→ WHAT NEEDS TO BE DONE
Type out every line below exactly as it reads.

→ COLLECTED DATA
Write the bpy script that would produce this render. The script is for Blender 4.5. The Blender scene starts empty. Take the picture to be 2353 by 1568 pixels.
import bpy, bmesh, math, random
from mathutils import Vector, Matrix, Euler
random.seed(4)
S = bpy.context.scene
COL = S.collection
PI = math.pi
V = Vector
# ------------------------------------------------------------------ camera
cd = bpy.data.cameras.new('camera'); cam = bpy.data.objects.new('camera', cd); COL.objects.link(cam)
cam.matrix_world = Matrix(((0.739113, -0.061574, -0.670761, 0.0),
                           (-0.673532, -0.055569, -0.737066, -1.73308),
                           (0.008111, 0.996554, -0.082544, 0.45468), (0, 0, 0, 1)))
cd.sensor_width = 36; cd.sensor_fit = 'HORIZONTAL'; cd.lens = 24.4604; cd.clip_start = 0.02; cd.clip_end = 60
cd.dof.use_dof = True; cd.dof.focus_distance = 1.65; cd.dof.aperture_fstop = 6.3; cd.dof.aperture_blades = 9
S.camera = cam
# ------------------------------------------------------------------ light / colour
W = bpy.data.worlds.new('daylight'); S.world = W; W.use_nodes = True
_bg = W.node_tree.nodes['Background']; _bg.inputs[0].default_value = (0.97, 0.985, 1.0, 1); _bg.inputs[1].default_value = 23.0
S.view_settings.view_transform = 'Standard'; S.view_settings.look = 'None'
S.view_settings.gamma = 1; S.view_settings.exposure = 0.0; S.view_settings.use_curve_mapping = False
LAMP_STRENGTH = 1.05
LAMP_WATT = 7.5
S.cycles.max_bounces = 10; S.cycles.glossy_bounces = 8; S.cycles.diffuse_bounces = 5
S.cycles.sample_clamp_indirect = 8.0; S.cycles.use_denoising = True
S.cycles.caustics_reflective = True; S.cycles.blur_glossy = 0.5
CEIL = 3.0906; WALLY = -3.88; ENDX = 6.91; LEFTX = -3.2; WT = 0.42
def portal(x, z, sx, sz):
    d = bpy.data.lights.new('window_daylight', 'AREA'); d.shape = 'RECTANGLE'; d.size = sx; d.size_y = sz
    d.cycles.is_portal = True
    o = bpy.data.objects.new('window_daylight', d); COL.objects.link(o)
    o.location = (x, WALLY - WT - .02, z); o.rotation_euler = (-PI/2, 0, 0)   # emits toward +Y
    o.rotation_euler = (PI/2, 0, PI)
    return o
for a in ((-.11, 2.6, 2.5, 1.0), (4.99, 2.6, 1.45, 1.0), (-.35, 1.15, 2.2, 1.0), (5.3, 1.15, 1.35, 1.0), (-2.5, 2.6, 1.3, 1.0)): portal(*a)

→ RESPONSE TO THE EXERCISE
Write the bpy script that would produce this render. The script is for Blender 4.5. The Blender scene starts empty. Take the picture to be 2353 by 1568 pixels.
import bpy, bmesh, math, random
from mathutils import Vector, Matrix, Euler
random.seed(4)
S = bpy.context.scene
COL = S.collection
PI = math.pi
V = Vector
# ------------------------------------------------------------------ camera
cd = bpy.data.cameras.new('camera'); cam = bpy.data.objects.new('camera', cd); COL.objects.link(cam)
cam.matrix_world = Matrix(((0.739113, -0.061574, -0.670761, 0.0),
                           (-0.673532, -0.055569, -0.737066, -1.73308),
                           (0.008111, 0.996554, -0.082544, 0.45468), (0, 0, 0, 1)))
cd.sensor_width = 36; cd.sensor_fit = 'HORIZONTAL'; cd.lens = 24.4604; cd.clip_start = 0.02; cd.clip_end = 60
cd.dof.use_dof = True; cd.dof.focus_distance = 1.65; cd.dof.aperture_fstop = 6.3; cd.dof.aperture_blades = 9
S.camera = cam
# ------------------------------------------------------------------ light / colour
W = bpy.data.worlds.new('daylight'); S.world = W; W.use_nodes = True
_bg = W.node_tree.nodes['Background']; _bg.inputs[0].default_value = (0.97, 0.985, 1.0, 1); _bg.inputs[1].default_value = 23.0
S.view_settings.view_transform = 'Standard'; S.view_settings.look = 'None'
S.view_settings.gamma = 1; S.view_settings.exposure = 0.0; S.view_settings.use_curve_mapping = False
LAMP_STRENGTH = 1.05
LAMP_WATT = 7.5
S.cycles.max_bounces = 10; S.cycles.glossy_bounces = 8; S.cycles.diffuse_bounces = 5
S.cycles.sample_clamp_indirect = 8.0; S.cycles.use_denoising = True
S.cycles.caustics_reflective = True; S.cycles.blur_glossy = 0.5
CEIL = 3.0906; WALLY = -3.88; ENDX = 6.91; LEFTX = -3.2; WT = 0.42
def portal(x, z, sx, sz):
    d = bpy.data.lights.new('window_daylight', 'AREA'); d.shape = 'RECTANGLE'; d.size = sx; d.size_y = sz
    d.cycles.is_portal = True
    o = bpy.data.objects.new('window_daylight', d); COL.objects.link(o)
    o.location = (x, WALLY - WT - .02, z); o.rotation_euler = (-PI/2, 0, 0)   # emits toward +Y
    o.rotation_euler = (PI/2, 0, PI)
    return o
for a in ((-.11, 2.6, 2.5, 1.0), (4.99, 2.6, 1.45, 1.0), (-.35, 1.15, 2.2, 1.0), (5.3, 1.15, 1.35, 1.0), (-2.5, 2.6, 1.3, 1.0)): portal(*a)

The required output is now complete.